What you should do>
Emit an exact copy of the lines running from the start of the records to the line containing "col = sc.collection", both included.

Data for the task>
··········

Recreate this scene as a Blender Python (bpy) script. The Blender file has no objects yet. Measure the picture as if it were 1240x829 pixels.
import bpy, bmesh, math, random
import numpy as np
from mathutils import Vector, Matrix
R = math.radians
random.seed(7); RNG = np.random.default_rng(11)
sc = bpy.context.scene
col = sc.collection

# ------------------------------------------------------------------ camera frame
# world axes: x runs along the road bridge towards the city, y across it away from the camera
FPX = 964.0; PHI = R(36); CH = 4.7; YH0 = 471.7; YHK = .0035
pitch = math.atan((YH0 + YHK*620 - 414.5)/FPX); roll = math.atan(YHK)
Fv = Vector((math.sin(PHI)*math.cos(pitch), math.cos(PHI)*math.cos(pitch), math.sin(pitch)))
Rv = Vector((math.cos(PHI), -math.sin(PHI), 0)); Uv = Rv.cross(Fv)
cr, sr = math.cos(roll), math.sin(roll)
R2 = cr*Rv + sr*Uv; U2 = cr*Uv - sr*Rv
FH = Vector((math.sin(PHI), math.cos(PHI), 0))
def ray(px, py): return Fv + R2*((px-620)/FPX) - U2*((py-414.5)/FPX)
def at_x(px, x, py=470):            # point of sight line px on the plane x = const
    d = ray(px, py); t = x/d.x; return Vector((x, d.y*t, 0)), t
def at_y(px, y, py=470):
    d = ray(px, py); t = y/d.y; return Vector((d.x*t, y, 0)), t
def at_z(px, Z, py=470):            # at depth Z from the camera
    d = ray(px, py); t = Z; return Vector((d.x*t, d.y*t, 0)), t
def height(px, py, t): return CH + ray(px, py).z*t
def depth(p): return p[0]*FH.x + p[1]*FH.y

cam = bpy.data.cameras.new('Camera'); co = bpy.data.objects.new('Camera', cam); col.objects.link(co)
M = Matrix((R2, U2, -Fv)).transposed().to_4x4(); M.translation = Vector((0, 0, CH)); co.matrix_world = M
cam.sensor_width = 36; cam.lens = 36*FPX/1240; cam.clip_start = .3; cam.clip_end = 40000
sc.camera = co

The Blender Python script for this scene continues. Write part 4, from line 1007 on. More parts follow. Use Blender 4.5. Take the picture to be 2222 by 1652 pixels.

··········

Expected answer>
Recreate this scene as a Blender Python (bpy) script. The Blender file has no objects yet. Measure the picture as if it were 1240x829 pixels.
import bpy, bmesh, math, random
import numpy as np
from mathutils import Vector, Matrix
R = math.radians
random.seed(7); RNG = np.random.default_rng(11)
sc = bpy.context.scene
col = sc.collection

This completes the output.